The Air Force “is now the smallest, oldest, and least ready it has ever been in its 75-year history,” as the Air Force Association put it this week, but the Pentagon plans to cut its buy of F-35 fighter jets this year.

The Air Force wants 33 F-35s, down from 48 requested in years past, which was still too few to upgrade the fleet in any reasonable time. In a future conflict, the U.S. will need these advanced aircraft to survive against sophisticated air defenses. Reducing purchases will put pressure on the supply chain and raise the per copy cost of the aircraft.

These hard-power priorities were squeezed in order to request, with great self-congratulation, $3.1 billion for climate change. This is consistent with a White House that wants to create a Civilian Climate Corps with more personnel than the Marine Corps. This $3.1 billion could be spent on weapons.

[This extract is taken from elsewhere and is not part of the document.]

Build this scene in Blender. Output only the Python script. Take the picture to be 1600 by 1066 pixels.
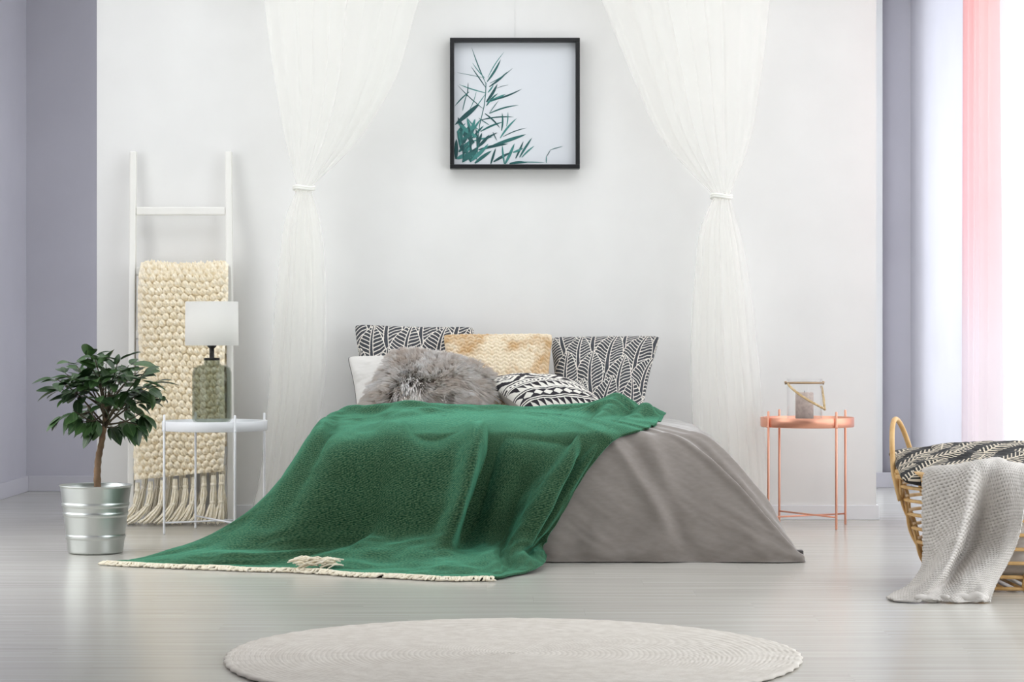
import bpy, math, random
import numpy as np
from mathutils import Vector, Matrix, Euler
from mathutils.bvhtree import BVHTree

for o in list(bpy.data.objects):
    bpy.data.objects.remove(o, do_unlink=True)
scene = bpy.context.scene
col = scene.collection
random.seed(7)
rng = np.random.default_rng(11)

# ------------------------------------------------------------------ camera
WALL_D = 10.9          # distance from the camera to the white wall
CAM_H = 0.87
FPX = 3500.0
cam_data = bpy.data.cameras.new('camera')
cam_data.sensor_width = 36.0
cam_data.lens = 36.0 * FPX / 1600.0
cam_data.clip_end = 100
cam = bpy.data.objects.new('camera', cam_data)
cam.location = (0, -WALL_D, CAM_H)
cam.rotation_euler = (math.pi / 2, 0, 0)
col.objects.link(cam)
scene.camera = cam

# ------------------------------------------------------------------ world, daylight, exposure
world = bpy.data.worlds.new('world')
scene.world = world
world.use_nodes = True
bg = world.node_tree.nodes['Background']
bg.inputs['Color'].default_value = (0.97, 0.985, 1.0, 1)
bg.inputs['Strength'].default_value = 2.40


def daylight(name, y0, y1, z0, z1, x, power):
    l = bpy.data.lights.new(name, 'AREA')
    l.shape = 'RECTANGLE'
    l.size = z1 - z0
    l.size_y = y1 - y0
    l.energy = power
    l.color = (0.86, 0.93, 1.0)
    o = bpy.data.objects.new(name, l)
    o.location = (x, (y0 + y1) / 2, (z0 + z1) / 2)
    o.rotation_euler = (0, math.radians(90), 0)
    col.objects.link(o)
    return o


daylight('daylight_area', -2.3, -0.02, 0.1, 2.75, 2.95, 10)
daylight('daylight_area', -6.4, -2.7, 0.1, 2.75, 2.95, 30)
dl = daylight('daylight_area', -0.85, 0.85, 0.4, 2.6, 0.6, 105)      # unseen window added behind the white wall to brighten the right recess
dl.location = (0.75, 3.0, 1.5); dl.rotation_euler = (math.radians(-90), 0, 0); dl.data.size = 1.7; dl.data.size_y = 2.2

dl = daylight('daylight_area', -3.8, -1.3, 0.1, 2.75, -3.35, 13)      # unseen window in the left wall, placed as warm fill for this side
dl.rotation_euler = (0, math.radians(-90), 0); dl.data.color = (1.0, 0.955, 0.89)

scene.view_settings.view_transform = 'Standard'
scene.view_settings.look = 'None'
scene.view_settings.gamma = 1.0
scene.view_settings.use_curve_mapping = False
scene.view_settings.exposure = 0.12
scene.cycles.transparent_max_bounces = 32


# ------------------------------------------------------------------ helpers
def S(D):
    return FPX / D


def P(px, py, D):
    s = FPX / D
    return Vector(((px - 800) / s, D - WALL_D, CAM_H - (py - 533) / s))


def srgb(r, g, b):
    def f(c):
        c /= 255.0
        return c / 12.92 if c <= 0.04045 else ((c + 0.055) / 1.055) ** 2.4
    return (f(r), f(g), f(b), 1.0)


def tag(o, label=None, cat=None, group=None, kind=None):
    if label: o['label'] = label
    if cat: o['category'] = cat
    if group: o['group'] = group
    if kind: o['kind'] = kind
    return o


def empty(name, loc, label, cat, group=None):
    o = bpy.data.objects.new(name, None)
    o.location = loc
    o.empty_display_size = 0.1
    col.objects.link(o)
    return tag(o, label, cat, group)


def mesh_obj(name, verts, faces, mat, parent=None, origin=None, smooth=True, colors=None, uvs=None):
    """verts are world positions; stored relative to the parent or to origin."""
    v = np.asarray(verts, dtype=float).reshape(-1, 3)
    base = np.array(parent.location if parent is not None else (origin if origin is not None else (0, 0, 0)), dtype=float)
    if parent is not None and parent.parent is not None:
        base = base + np.array(parent.parent.location)
    v = v - base
    me = bpy.data.meshes.new(name)
    me.from_pydata(v.tolist(), [], [list(map(int, f)) for f in faces])
    me.update()
    if smooth:
        me.polygons.foreach_set('use_smooth', np.ones(len(me.polygons), dtype=bool))
    if colors is not None:
        a = me.color_attributes.new('Col', 'FLOAT_COLOR', 'POINT')
        c = np.ones((len(v), 4)); c[:, :3] = np.asarray(colors)[:, :3]
        a.data.foreach_set('color', c.ravel())
    if uvs is not None:
        uvl = me.uv_layers.new(name='UVMap')
        li = np.zeros(len(me.loops), dtype=np.int32)
        me.loops.foreach_get('vertex_index', li)
        uvl.data.foreach_set('uv', np.asarray(uvs)[li].ravel())
    if mat: me.materials.append(mat)
    o = bpy.data.objects.new(name, me)
    if parent is not None:
        o.parent = parent
    elif origin is not None:
        o.location = origin
    col.objects.link(o)
    return o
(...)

The Navy’s ship retirements save $3.6 billion over five years, and the country needs that offensive power more than it does electric vans.

A couple more questionable decisions: The Administration appears to have canceled a program to develop a nuclear sea-launched cruise missile, precisely the kind of weapon designed to deter Mr. Putin from using tactical nukes in Europe. The Air Force also wants to retire much of its aging airborne warning and control fleet (Awacs) without a replacement in hand, but this capability is essential to air dominance in any conflict.

A decades-long decline in American military power is an under-appreciated reason the world’s authoritarians are on the march. We never thought we’d write this given its penchant for military pork, but Congress can do a lot to improve the Pentagon request, which should be a baseline. Republicans are suggesting the military budget needs to grow 5% in real terms. Congress should set a goal of returning the U.S. to its deterrent strength of the Cold War years, when defense spending was 5% or more of the economy.

If lawmakers don’t intervene, the U.S. might not be ready for the next war until a decade after we lose it.